Moreover, this Court is bound by the decisional law of the Oregon Supreme Court when it comes to defining various property interests and is simply not free to substitute any differing opinion as to these matters. See Commissioner v. Estate of Bosch, 387 U.S. 456, 465, 87 S.Ct. 1776, 1782, 18 L.Ed.2d 886 (1967); Collins v. Commissioner, 412 F.2d 211, 212 (10th Cir.1969); McIntosh, supra, 85 T.C. at 39. In this regard, plaintiff argues vigorously in her briefs that Engle simply does not control the disposition of this case. In essence, plaintiff is asking this Court to decide the case at bar without regard to the Oregon Supreme Court’s decision in Engle and without regard to section 107.105(l)(e) (1981) of the Oregon Revised Statutes. To do that, of course, would be contrary to the law as articulated in Davis and this Court is bound by that precedent.
In sum, the plaintiff is simply not entitled to a federal income tax refund. Under Oregon law, once the Lairds’ divorce petition was filed, the corporate stock previously held by Mr. Laird became “a species of co-ownership * * * [and thus] jointly owned property,” with Ms. Laird being a co-owner, and the subsequent transfer of such property was a nontaxable event. Given this result, there were no immediate tax consequences resulting from the decreed transfer. Instead, Ms. Laird simply assumed a carry-over basis in the corporate stock. Resultingly, when Ms. Laird subsequently disposed of the stock at a cost higher than the initially acquired basis, tax liabilities, for which she was responsible, did arise. Accordingly, Ms. Laird was obliged to pay the capital gains tax, as she did for tax years 1983 and 1984, and thus is not now entitled to a refund.
CONCLUSION
For the reasons stated herein, plaintiff’s motion for summary judgment is denied, defendant’s cross-motion for summary judgment is granted, and the clerk is directed to enter judgment dismissing the plaintiff’s complaint. Plaintiff is entitled to no refund of income tax paid for the tax years 1983 and 1984.
Each party is to bear its own costs.
IT IS SO ORDERED.
. The defendant requested oral argument in this case as allowed by paragraph 2 of RUSCC Appendix H. However, given the parties’ extensive and informative briefings on the legal issues involved herein, this Court finds further oral argument unnecessary.

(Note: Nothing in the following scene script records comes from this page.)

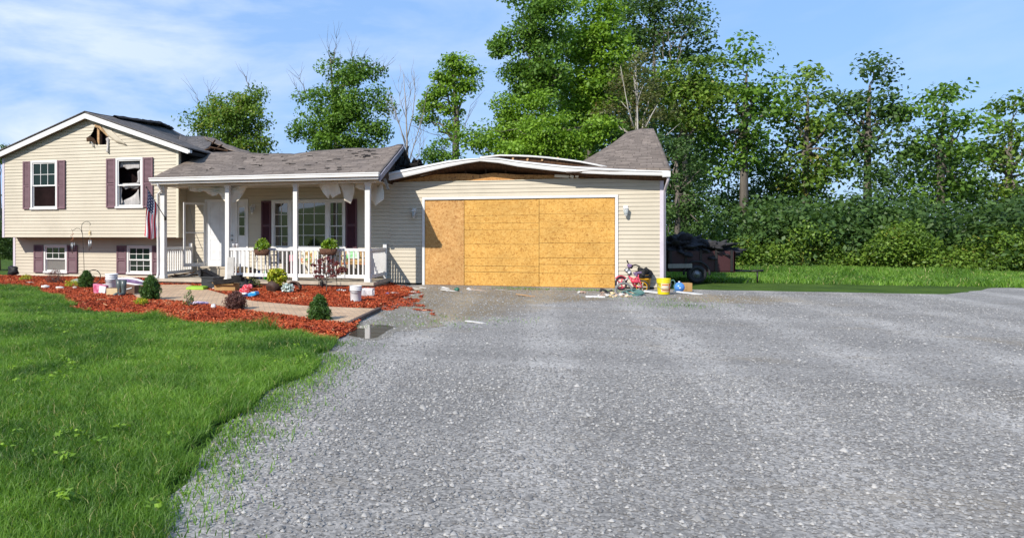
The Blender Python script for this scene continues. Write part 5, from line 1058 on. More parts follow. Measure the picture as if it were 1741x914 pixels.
# ================================================================== THINGS IN THE YARD
def cm(name, c, rough=.5, c2=None, **k): M[name] = pm(name, c, c2, 6, rough, **k)
cm('limeplastic', (0.33, 0.55, 0.03)); cm('binplastic', (0.028, 0.03, 0.036), .5); cm('cardboard', (0.50, 0.30, 0.12), .85, (0.43, 0.25, 0.09)); cm('peach', (0.55, 0.42, 0.34)); M['redcloth'] = pm('red_cloth', (0.55, 0.012, 0.03), (0.8, 0.45, 0.48), 34, 0.85, 0, lo=.5, hi=.62)
cm('bluebag', (0.02, 0.30, 0.65), .35); cm('paleyellow', (0.75, 0.58, 0.33), .8); cm('browncard', (0.15, 0.08, 0.05), .8); cm('boot', (0.11, 0.135, 0.13), .35, (0.07, 0.085, 0.085)); cm('magenta', (0.50, 0.02, 0.12), .6, (0.75, 0.4, 0.5))
cm('purple', (0.12, 0.06, 0.16), .7, (0.22, 0.15, 0.28)); cm('pinkframe', (0.60, 0.035, 0.07), .3, (0.66, 0.10, 0.16)); cm('orangewood', (0.45, 0.16, 0.07), .8); cm('yellow', (0.85, 0.72, 0.02), .4, (0.80, 0.66, 0.015)); cm('amber', (0.80, 0.42, 0.01), .4, (0.72, 0.36, 0.01))
cm('bagblack', (0.010, 0.010, 0.012), .55, (0.02, 0.02, 0.022), spec=.2, bump=.6, bscale=14); cm('ballblue', (0.09, 0.27, 0.68), .3); cm('red', (0.55, 0.03, 0.02), .4); cm('orange', (0.70, 0.14, 0.03), .5); cm('tealhose', (0.10, 0.22, 0.20), .5); cm('brick', (0.34, 0.19, 0.13), .9, (0.46, 0.36, 0.28)); cm('plaster', (0.76, 0.74, 0.70), .85, (0.6, 0.57, 0.52)); cm('navy', (0.015, 0.03, 0.13), .7); cm('green', (0.03, 0.30, 0.05), .3); cm('stone', (0.30, 0.33, 0.28), .9); cm('darkred', (0.05, 0.012, 0.014), .5); cm('tarp', (0.018, 0.018, 0.022), .85, (0.04, 0.04, 0.046)); cm('pinkcloth', (0.65, 0.25, 0.32), .8)
def floral(name, base, spots):
    m, t, b = new_mat(name); l = t.links.new; co = node(t, 'ShaderNodeTexCoord'); v = node(t, 'ShaderNodeTexVoronoi', Scale=13.0); l(co.outputs['Object'], v.inputs['Vector'])
    s = node(t, 'ShaderNodeSeparateColor'); l(v.outputs['Color'], s.inputs[0]); r = node(t, 'ShaderNodeValToRGB'); r.color_ramp.interpolation = 'CONSTANT'; e = r.color_ramp.elements; e[0].color = (*base, 1); e[1].position = .55; e[1].color = (*spots[0], 1)
    for i, c in enumerate(spots[1:]): k = e.new(.7 + .14 * i); k.color = (*c, 1)
    l(s.outputs[0], r.inputs[0]); l(r.outputs[0], b.inputs['Base Color']); b.inputs['Roughness'].default_value = .85; return m
M['floral'] = floral('floral_cushion', (0.62, 0.55, 0.38), [(0.30, 0.18, 0.06), (0.55, 0.22, 0.12), (0.10, 0.25, 0.08)])
M['floralbrown'] = floral('brown_floral_cushion', (0.28, 0.17, 0.07), [(0.45, 0.30, 0.12), (0.12, 0.10, 0.04), (0.4, 0.12, 0.05)])
def flag_mat():
    m, t, b = new_mat('striped_flag_cloth'); l = t.links.new; uv = node(t, 'ShaderNodeUVMap'); s = node(t, 'ShaderNodeSeparateXYZ'); l(uv.outputs[0], s.inputs[0])
    def mth(op, a, bb=None, c=None):
        n = node(t, 'ShaderNodeMath', operation=op)
        for i, x in enumerate((a, bb, c)):
            if x is None: continue
            if isinstance(x, (int, float)): n.inputs[i].default_value = x
            else: l(x, n.inputs[i])
        return n.outputs[0]
    st = mth('MODULO', mth('FLOOR', mth('MULTIPLY', s.outputs[0], 13.0)), 2.0)      # 0 red, 1 white
    mixs = node(t, 'ShaderNodeMix', data_type='RGBA'); l(st, mixs.inputs['Factor']); mixs.inputs['A'].default_value = (0.62, 0.015, 0.04, 1); mixs.inputs['B'].default_value = (0.9, 0.88, 0.88, 1)
    can = mth('MULTIPLY', mth('LESS_THAN', s.outputs[0], 5.2 / 13), mth('LESS_THAN', s.outputs[1], .40))
    fx = mth('SUBTRACT', mth('FRACT', mth('MULTIPLY', s.outputs[0], 13 / 7 * 5)), .5); fy = mth('SUBTRACT', mth('FRACT', mth('MULTIPLY', s.outputs[1], 6 / .4)), .5)
    star = mth('LESS_THAN', mth('ADD', mth('MULTIPLY', fx, fx), mth('MULTIPLY', fy, fy)), .075)
    blue = node(t, 'ShaderNodeMix', data_type='RGBA'); l(star, blue.inputs['Factor']); blue.inputs['A'].default_value = (0.015, 0.022, 0.11, 1); blue.inputs['B'].default_value = (0.78, 0.78, 0.8, 1)
    f = node(t, 'ShaderNodeMix', data_type='RGBA'); l(can, f.inputs['Factor']); l(mixs.outputs['Result'], f.inputs['A']); l(blue.outputs['Result'], f.inputs['B']); l(f.outputs['Result'], b.inputs['Base Color']); b.inputs['Roughness'].default_value = .8
    tr = node(t, 'ShaderNodeBsdfTranslucent'); l(f.outputs['Result'], tr.inputs[0]); ms = node(t, 'ShaderNodeMixShader'); ms.inputs[0].default_value = .2; l(b.outputs[0], ms.inputs[1]); l(tr.outputs[0], ms.inputs[2]); l(ms.outputs[0], t.nodes['Material Output'].inputs[0]); return m
M['flag'] = flag_mat()
# flag on an angled pole fixed to the first porch post
YP0 = -1.92; pb = W(281, 371, YP0); pt = W(249, 318, YP0 - .55); t = thing('flag', 'stars and stripes flag hanging from an angled pole on the corner porch post', 'flag', pb)
m = MB(); m.tube([pb, pt], .011, 8); m.blob(pt, .025, 1, .0, 8, 6); m.obox(pb, (.05, .05, .1)); m.build('pole', 'iron', t, True)
def fl(u, v):
    a = pt.lerp(pb, .05 + .50 * u); bot = W(245.5 + 21.5 * u, 400 + 7 * math.sin(u * 3.0), a.y - .02 + .05 * u); q = a.lerp(bot, v)
    sway = math.sin(u * 15 + v * 2.0); q.y += .022 * sway * (.35 + v); q.x += .02 * math.sin(u * 9 + v * 5) * v + .012 * math.sin(v * 9); return q
grid_surface('cloth', fl, 40, 40, 'flag', t, .004, (8 / 13, 1))   # the outer stripes are folded away behind
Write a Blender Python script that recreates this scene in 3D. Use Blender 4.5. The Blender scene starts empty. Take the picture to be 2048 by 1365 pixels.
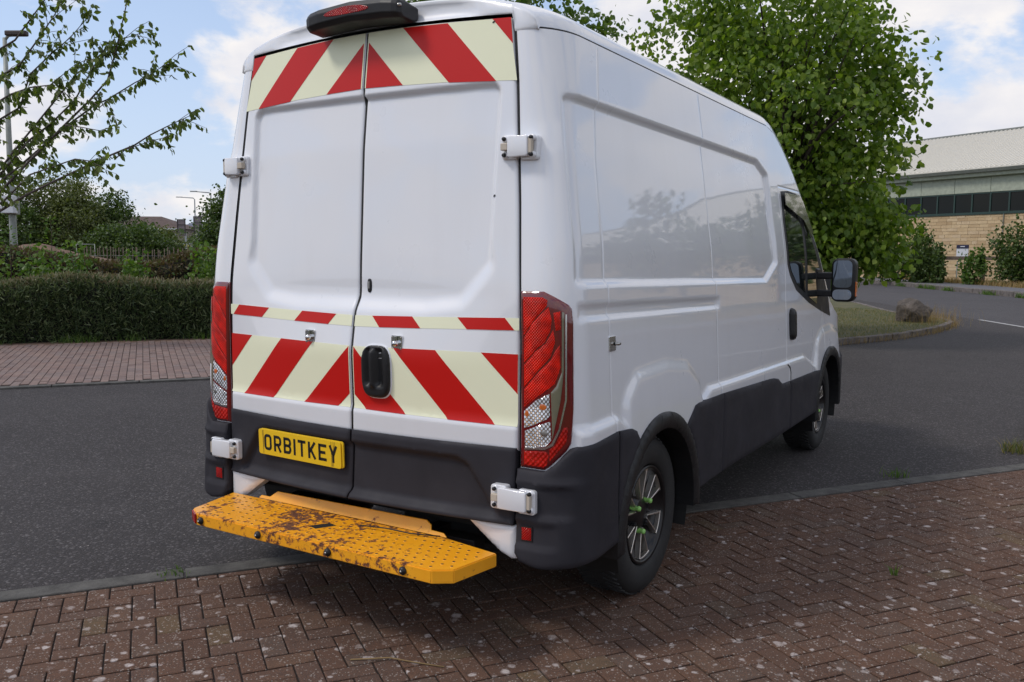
import bpy, bmesh, math, random
import numpy as np
from mathutils import Vector, Matrix
random.seed(7); rng = np.random.default_rng(7)
SC = bpy.context.scene
COL = SC.collection
R_ = math.radians

# ------------------------------------------------------------------ camera
cd = bpy.data.cameras.new('camera'); cam = bpy.data.objects.new('camera', cd); COL.objects.link(cam)
cd.sensor_width = 36; cd.lens = 1732.07 / 2048 * 36; cd.clip_start = .05; cd.clip_end = 3000
_r = Vector((.85212841, .52328776, .00686238)); _u = Vector((-.05654227, .07902224, .99526803)); _f = Vector((-.5202693, .84848418, -.09692497))
_m = Matrix((_r, _u, -_f)).transposed().to_4x4(); _m.translation = (2.4634, -2.7792, 1.5103)
cam.matrix_world = _m
SC.camera = cam

# ------------------------------------------------------------------ sky and sun
SUN_EL, SUN_AZ = R_(52), R_(222)          # azimuth clockwise from +Y: the sun stands behind the camera, to its left
w = bpy.data.worlds.new('World'); SC.world = w; w.use_nodes = True
nt = w.node_tree; nt.nodes.clear()
def N(tree, t, **kw):
    n = tree.nodes.new(t)
    for k, v in kw.items(): setattr(n, k, v)
    return n
def build_world():
    L = nt.links.new
    sky = N(nt, 'ShaderNodeTexSky', sky_type='NISHITA', sun_disc=False)
    sky.sun_elevation = SUN_EL; sky.sun_rotation = SUN_AZ; sky.air_density = 1.0; sky.dust_density = .6; sky.ozone_density = 1.5
    tc = N(nt, 'ShaderNodeTexCoord')
    sep = N(nt, 'ShaderNodeSeparateXYZ'); L(tc.outputs['Generated'], sep.inputs[0])
    def M(op, a, b=None, clamp=False):
        n = N(nt, 'ShaderNodeMath', operation=op, use_clamp=clamp)
        for i, x in enumerate((a, b)):
            if x is None: continue
            if isinstance(x, (int, float)): n.inputs[i].default_value = x
            else: L(x, n.inputs[i])
        return n.outputs[0]
    zz = M('MULTIPLY', M('MAXIMUM', sep.outputs[2], 0.0), 1.9)
    cmb = N(nt, 'ShaderNodeCombineXYZ'); L(M('ADD', sep.outputs[0], CLOUD_SEED), cmb.inputs[0]); L(sep.outputs[1], cmb.inputs[1]); L(zz, cmb.inputs[2])
    big = N(nt, 'ShaderNodeTexNoise'); L(cmb.outputs[0], big.inputs['Vector']); big.inputs['Scale'].default_value = CLOUD_SCALE
    big.inputs['Detail'].default_value = 9; big.inputs['Roughness'].default_value = .56; big.inputs['Distortion'].default_value = .15
    ramp = N(nt, 'ShaderNodeMapRange', interpolation_type='SMOOTHSTEP'); L(big.outputs[0], ramp.inputs[0])
    ramp.inputs[1].default_value = CLOUD_LO; ramp.inputs[2].default_value = CLOUD_HI
    # thin veil towards the horizon
    veil = N(nt, 'ShaderNodeMapRange'); L(sep.outputs[2], veil.inputs[0]); veil.inputs[1].default_value = 0; veil.inputs[2].default_value = .46
    veil.inputs[3].default_value = .92; veil.inputs[4].default_value = .18
    msk = ramp.outputs[0]
    # cloud body: a little greyer where it is thick
    det = N(nt, 'ShaderNodeTexNoise'); L(cmb.outputs[0], det.inputs['Vector']); det.inputs['Scale'].default_value = CLOUD_SCALE * 2.3; det.inputs['Detail'].default_value = 6
    cr = N(nt, 'ShaderNodeValToRGB'); L(det.outputs[0], cr.inputs[0])
    cr.color_ramp.elements[0].position = .32; cr.color_ramp.elements[0].color = (*[c * CLOUD_V for c in (.76, .78, .87)], 1)
    cr.color_ramp.elements[1].position = .66; cr.color_ramp.elements[1].color = (*[c * CLOUD_V for c in (1.0, .965, .955)], 1)
    mix = N(nt, 'ShaderNodeMix', data_type='RGBA'); L(msk, mix.inputs[0]); 
    gain = N(nt, 'ShaderNodeMix', data_type='RGBA', blend_type='MULTIPLY'); gain.inputs[0].default_value = 1; L(sky.outputs[0], gain.inputs[6]); gain.inputs[7].default_value = (*SKY_GAIN, 1)
    vm = N(nt, 'ShaderNodeMix', data_type='RGBA'); L(veil.outputs[0], vm.inputs[0]); L(gain.outputs[2], vm.inputs[6]); vm.inputs[7].default_value = (*[c * CLOUD_V for c in (.62, .71, .90)], 1)
    L(vm.outputs[2], mix.inputs[6]); L(cr.outputs[0], mix.inputs[7])
    bg = N(nt, 'ShaderNodeBackground'); L(mix.outputs[2], bg.inputs[0]); bg.inputs[1].default_value = SKY_STRENGTH
    out = N(nt, 'ShaderNodeOutputWorld'); L(bg.outputs[0], out.inputs[0])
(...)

. In support of this proposition, the plaintiff relies upon United States v. Davis, 370 U.S. 65, 82 S.Ct. 1190, 8 L.Ed.2d 335 (1962). Although Davis was legislatively overruled by Pub.L. No. 98-369, 98 Stat. 793 (July 18, 1984), now codifled at 26 U.S.C. § 1041 (Supp. IV 1986), the Davis rule applies here since the effective date of the divorce preceded the date the new law was enacted.
. At all times relevant to this cause of action, this code section was codified at Or.Rev.Stat. § 107.105(l)(e) (1981). However, subsequently, this code section was recodified as section 107.-105(l)(f) of the Oregon Revised Statutes.